§ **Data lines**:
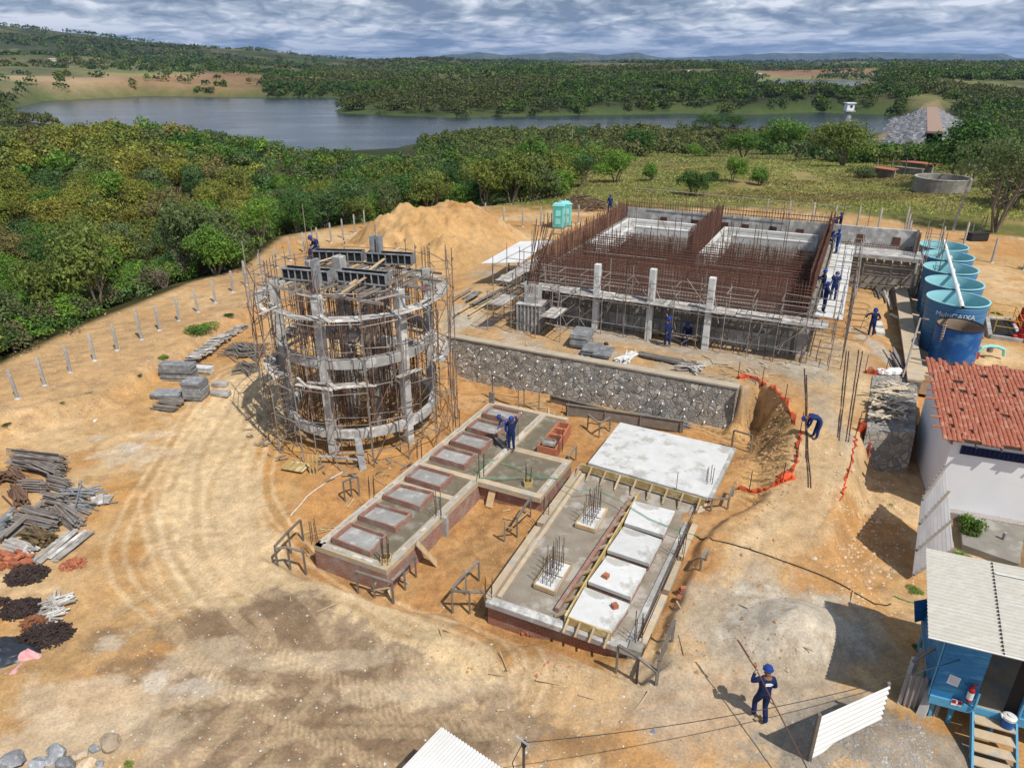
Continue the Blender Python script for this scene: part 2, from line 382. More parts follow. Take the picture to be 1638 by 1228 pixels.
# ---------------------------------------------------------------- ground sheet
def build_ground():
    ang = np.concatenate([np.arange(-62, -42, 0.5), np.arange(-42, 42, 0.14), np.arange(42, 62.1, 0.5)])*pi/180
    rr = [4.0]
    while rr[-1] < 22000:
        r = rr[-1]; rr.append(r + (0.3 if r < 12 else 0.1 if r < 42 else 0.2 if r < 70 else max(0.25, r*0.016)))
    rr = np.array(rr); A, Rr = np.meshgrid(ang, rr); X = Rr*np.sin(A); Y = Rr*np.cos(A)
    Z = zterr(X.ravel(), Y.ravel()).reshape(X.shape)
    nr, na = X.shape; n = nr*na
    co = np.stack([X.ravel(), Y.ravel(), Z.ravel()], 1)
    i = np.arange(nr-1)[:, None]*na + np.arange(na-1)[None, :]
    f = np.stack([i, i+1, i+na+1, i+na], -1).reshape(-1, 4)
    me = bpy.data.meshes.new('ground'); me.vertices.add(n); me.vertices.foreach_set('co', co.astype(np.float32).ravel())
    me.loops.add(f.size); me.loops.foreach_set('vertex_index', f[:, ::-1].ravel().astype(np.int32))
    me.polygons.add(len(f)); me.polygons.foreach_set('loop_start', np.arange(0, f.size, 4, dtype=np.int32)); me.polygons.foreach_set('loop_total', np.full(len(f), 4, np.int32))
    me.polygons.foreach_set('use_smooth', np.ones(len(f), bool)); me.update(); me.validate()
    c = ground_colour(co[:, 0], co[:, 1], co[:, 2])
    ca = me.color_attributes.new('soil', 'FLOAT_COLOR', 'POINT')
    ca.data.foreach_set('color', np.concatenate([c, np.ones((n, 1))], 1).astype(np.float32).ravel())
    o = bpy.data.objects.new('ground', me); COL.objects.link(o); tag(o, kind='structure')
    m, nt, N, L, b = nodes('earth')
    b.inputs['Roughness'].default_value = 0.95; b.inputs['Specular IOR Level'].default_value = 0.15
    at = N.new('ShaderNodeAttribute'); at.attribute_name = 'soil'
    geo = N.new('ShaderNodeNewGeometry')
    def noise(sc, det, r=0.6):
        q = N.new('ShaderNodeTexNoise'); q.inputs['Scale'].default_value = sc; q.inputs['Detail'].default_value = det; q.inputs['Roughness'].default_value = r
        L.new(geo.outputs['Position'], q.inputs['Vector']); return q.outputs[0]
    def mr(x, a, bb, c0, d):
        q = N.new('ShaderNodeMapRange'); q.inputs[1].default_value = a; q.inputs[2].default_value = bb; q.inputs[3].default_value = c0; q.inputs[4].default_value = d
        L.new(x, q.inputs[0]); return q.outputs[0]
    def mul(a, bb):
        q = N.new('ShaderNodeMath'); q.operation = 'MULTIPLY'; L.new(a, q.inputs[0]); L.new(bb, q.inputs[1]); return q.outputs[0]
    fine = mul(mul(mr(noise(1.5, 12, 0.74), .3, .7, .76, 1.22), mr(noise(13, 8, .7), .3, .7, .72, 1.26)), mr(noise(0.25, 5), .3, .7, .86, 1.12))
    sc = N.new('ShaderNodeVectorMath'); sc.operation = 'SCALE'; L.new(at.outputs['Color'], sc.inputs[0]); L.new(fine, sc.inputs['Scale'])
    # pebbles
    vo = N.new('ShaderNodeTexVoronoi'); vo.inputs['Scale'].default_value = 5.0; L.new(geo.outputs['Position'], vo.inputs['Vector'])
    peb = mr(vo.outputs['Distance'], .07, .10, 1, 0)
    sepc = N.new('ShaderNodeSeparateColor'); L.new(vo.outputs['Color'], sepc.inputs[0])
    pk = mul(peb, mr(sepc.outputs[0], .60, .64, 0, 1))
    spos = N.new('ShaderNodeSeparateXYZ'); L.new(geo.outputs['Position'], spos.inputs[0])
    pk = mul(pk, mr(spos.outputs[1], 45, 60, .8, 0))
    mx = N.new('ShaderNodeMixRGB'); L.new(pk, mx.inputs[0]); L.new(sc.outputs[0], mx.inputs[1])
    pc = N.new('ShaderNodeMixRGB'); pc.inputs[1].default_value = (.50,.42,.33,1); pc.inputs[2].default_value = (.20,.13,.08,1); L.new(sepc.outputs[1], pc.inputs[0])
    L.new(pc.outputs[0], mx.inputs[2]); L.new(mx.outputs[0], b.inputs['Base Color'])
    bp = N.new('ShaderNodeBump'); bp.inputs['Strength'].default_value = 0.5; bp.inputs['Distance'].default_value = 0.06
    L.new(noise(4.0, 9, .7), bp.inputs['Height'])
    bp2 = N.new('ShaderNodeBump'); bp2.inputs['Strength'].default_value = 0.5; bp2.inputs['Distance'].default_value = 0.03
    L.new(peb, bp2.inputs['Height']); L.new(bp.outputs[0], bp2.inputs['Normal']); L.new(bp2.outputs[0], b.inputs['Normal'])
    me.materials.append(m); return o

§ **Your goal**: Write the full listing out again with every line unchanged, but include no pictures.

§ **Result of this exercise**:
Continue the Blender Python script for this scene: part 2, from line 382. More parts follow. Take the picture to be 1638 by 1228 pixels.
# ---------------------------------------------------------------- ground sheet
def build_ground():
    ang = np.concatenate([np.arange(-62, -42, 0.5), np.arange(-42, 42, 0.14), np.arange(42, 62.1, 0.5)])*pi/180
    rr = [4.0]
    while rr[-1] < 22000:
        r = rr[-1]; rr.append(r + (0.3 if r < 12 else 0.1 if r < 42 else 0.2 if r < 70 else max(0.25, r*0.016)))
    rr = np.array(rr); A, Rr = np.meshgrid(ang, rr); X = Rr*np.sin(A); Y = Rr*np.cos(A)
    Z = zterr(X.ravel(), Y.ravel()).reshape(X.shape)
    nr, na = X.shape; n = nr*na
    co = np.stack([X.ravel(), Y.ravel(), Z.ravel()], 1)
    i = np.arange(nr-1)[:, None]*na + np.arange(na-1)[None, :]
    f = np.stack([i, i+1, i+na+1, i+na], -1).reshape(-1, 4)
    me = bpy.data.meshes.new('ground'); me.vertices.add(n); me.vertices.foreach_set('co', co.astype(np.float32).ravel())
    me.loops.add(f.size); me.loops.foreach_set('vertex_index', f[:, ::-1].ravel().astype(np.int32))
    me.polygons.add(len(f)); me.polygons.foreach_set('loop_start', np.arange(0, f.size, 4, dtype=np.int32)); me.polygons.foreach_set('loop_total', np.full(len(f), 4, np.int32))
    me.polygons.foreach_set('use_smooth', np.ones(len(f), bool)); me.update(); me.validate()
    c = ground_colour(co[:, 0], co[:, 1], co[:, 2])
    ca = me.color_attributes.new('soil', 'FLOAT_COLOR', 'POINT')
    ca.data.foreach_set('color', np.concatenate([c, np.ones((n, 1))], 1).astype(np.float32).ravel())
    o = bpy.data.objects.new('ground', me); COL.objects.link(o); tag(o, kind='structure')
    m, nt, N, L, b = nodes('earth')
    b.inputs['Roughness'].default_value = 0.95; b.inputs['Specular IOR Level'].default_value = 0.15
    at = N.new('ShaderNodeAttribute'); at.attribute_name = 'soil'
    geo = N.new('ShaderNodeNewGeometry')
    def noise(sc, det, r=0.6):
        q = N.new('ShaderNodeTexNoise'); q.inputs['Scale'].default_value = sc; q.inputs['Detail'].default_value = det; q.inputs['Roughness'].default_value = r
        L.new(geo.outputs['Position'], q.inputs['Vector']); return q.outputs[0]
    def mr(x, a, bb, c0, d):
        q = N.new('ShaderNodeMapRange'); q.inputs[1].default_value = a; q.inputs[2].default_value = bb; q.inputs[3].default_value = c0; q.inputs[4].default_value = d
        L.new(x, q.inputs[0]); return q.outputs[0]
    def mul(a, bb):
        q = N.new('ShaderNodeMath'); q.operation = 'MULTIPLY'; L.new(a, q.inputs[0]); L.new(bb, q.inputs[1]); return q.outputs[0]
    fine = mul(mul(mr(noise(1.5, 12, 0.74), .3, .7, .76, 1.22), mr(noise(13, 8, .7), .3, .7, .72, 1.26)), mr(noise(0.25, 5), .3, .7, .86, 1.12))
    sc = N.new('ShaderNodeVectorMath'); sc.operation = 'SCALE'; L.new(at.outputs['Color'], sc.inputs[0]); L.new(fine, sc.inputs['Scale'])
    # pebbles
    vo = N.new('ShaderNodeTexVoronoi'); vo.inputs['Scale'].default_value = 5.0; L.new(geo.outputs['Position'], vo.inputs['Vector'])
    peb = mr(vo.outputs['Distance'], .07, .10, 1, 0)
    sepc = N.new('ShaderNodeSeparateColor'); L.new(vo.outputs['Color'], sepc.inputs[0])
    pk = mul(peb, mr(sepc.outputs[0], .60, .64, 0, 1))
    spos = N.new('ShaderNodeSeparateXYZ'); L.new(geo.outputs['Position'], spos.inputs[0])
    pk = mul(pk, mr(spos.outputs[1], 45, 60, .8, 0))
    mx = N.new('ShaderNodeMixRGB'); L.new(pk, mx.inputs[0]); L.new(sc.outputs[0], mx.inputs[1])
    pc = N.new('ShaderNodeMixRGB'); pc.inputs[1].default_value = (.50,.42,.33,1); pc.inputs[2].default_value = (.20,.13,.08,1); L.new(sepc.outputs[1], pc.inputs[0])
    L.new(pc.outputs[0], mx.inputs[2]); L.new(mx.outputs[0], b.inputs['Base Color'])
    bp = N.new('ShaderNodeBump'); bp.inputs['Strength'].default_value = 0.5; bp.inputs['Distance'].default_value = 0.06
    L.new(noise(4.0, 9, .7), bp.inputs['Height'])
    bp2 = N.new('ShaderNodeBump'); bp2.inputs['Strength'].default_value = 0.5; bp2.inputs['Distance'].default_value = 0.03
    L.new(peb, bp2.inputs['Height']); L.new(bp.outputs[0], bp2.inputs['Normal']); L.new(bp2.outputs[0], b.inputs['Normal'])
    me.materials.append(m); return o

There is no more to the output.